Il lavoratore che non si insinua al passivo, ignorando la dichiarazione di fallimento della società datrice di lavoro, né agisce tempestivamente sui beni del debitore tornato in bonis, non ha diritto alla liquidazione del TFR dall’INPS

La vicenda

Nel 2017 la Corte d’appello di Milano aveva rigettato la domanda proposta da un lavoratore nei riguardi dell’INPS- Gestione Fondo di Garanzia (ex lege 297/82) volta ad ottenere il pagamento della somma di 20.690,00 euro a titolo di TFR, già accertata con decreto ingiuntivo definitivo con il quale, il medesimo lavoratore aveva chiesto, con esito negativo, la riparatura del fallimento della propria datrice di lavoro che si era chiuso con riparto dell’attivo.
Per la corte d’appello la mancata insinuazione al passivo del lavoratore era dovuta al fatto che quest’ultimo aveva ignorato che fosse stato dichiarato il fallimento della società datrice di lavoro, tuttavia tale ignoranza non era giustificabile data la pubblicità dichiarativa cui è soggetta la sentenza di fallimento e in ogni caso era stato accertato che il medesimo lavoratore non aveva neppure provato di aver tentato di ottenere soddisfazione del suo credito sui beni del debitore tornato in bonis, ma si era limitato a presentare la domanda al Fondo di Garanzia soltanto quando ormai il fallimento si era chiuso con riparto finale dell’attivo.
La decisione è stata confermata anche dai giudici della Cassazione.
Secondo il tradizionale orientamento, «in caso di fallimento del datore di lavoro, il pagamento del TFR da parte del fondo di garanzia, richiede che il lavoratore assolva all’onere di dimostrare che è stata emessa sentenza di fallimento e che il suo credito è stato ammesso allo stato passivo, senza che questo requisito possa essere escluso a seguito della dimostrazione, da parte del lavoratore, che la mancata insinuazione nel passivo fallimentare del suo credito è addebitabile alla incolpevole non conoscenza da parte sua dell’apertura della procedura fallimentare, poiché la legge fallimentare contiene una serie di disposizioni che assicurano ai terzi la possibilità di conoscenza in relazione ai diversi atti del procedimento e svolgono quindi, la funzione di una vera e propria pubblicità dichiarativa» (Cass. n. 3640/2012).

Il Fondo di Garanzia INPS

Nel dare attuazione alla direttiva n. 80/987, il legislatore italiano (l.
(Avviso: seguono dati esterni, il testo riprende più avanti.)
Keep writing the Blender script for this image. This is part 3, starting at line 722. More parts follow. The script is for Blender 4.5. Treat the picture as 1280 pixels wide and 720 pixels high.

N. 297/1982, art. 2) ha istituito presso l’INPS il fondo di garanzia in caso di insolvenza del datore di lavoro, per la soddisfazione effettiva del credito.
Tale Fondo di Garanzia assicura “il pagamento dei diritti non pagati dei lavoratori subordinati” (TFR).
In sostanza il Fondo “si sostituisce” al datore di lavoro inadempiente nel pagamento del trattamento di fine rapporto e dei crediti di lavoro, diversi da quelli spettanti a titolo di tfr, inerenti gli ultimi tre mesi del rapporto di lavoro”.
Ad ogni modo, nel caso in cui il lavoratore non dimostri di essere stato ammesso al passivo del fallimento e tale ammissione sia resa impossibile dalla chiusura della procedura fallimentare per insufficienza dell’attivo prima dell’esame di una domanda tardiva di insinuazione, il lavoratore è tenuto a procedere ad esecuzione forzata nei confronti del datore di lavoro tornato in bonis.

La decisione

Nel caso in esame, l’azione esecutiva non era stata esperita ma era stato ugualmente iniziato il procedimento giudiziario per ottenere la condanna del Fondo al pagamento delle somme predette, né era emerso che il credito fosse stato già positivamente accertato con decreto ingiuntivo dichiarato definitivo.
Il lavoratore con una diligenza ordinaria, avrebbe dovuto porre in esecuzione il titolo e solo dopo aver verificato l’incapienza del patrimonio della datrice di lavoro, rivolgere la sua domanda all’INPS che gestisce il Fondo.
Per tali motivi, il ricorso è stato rigettato con condanna del ricorrente al pagamento delle spese processuali.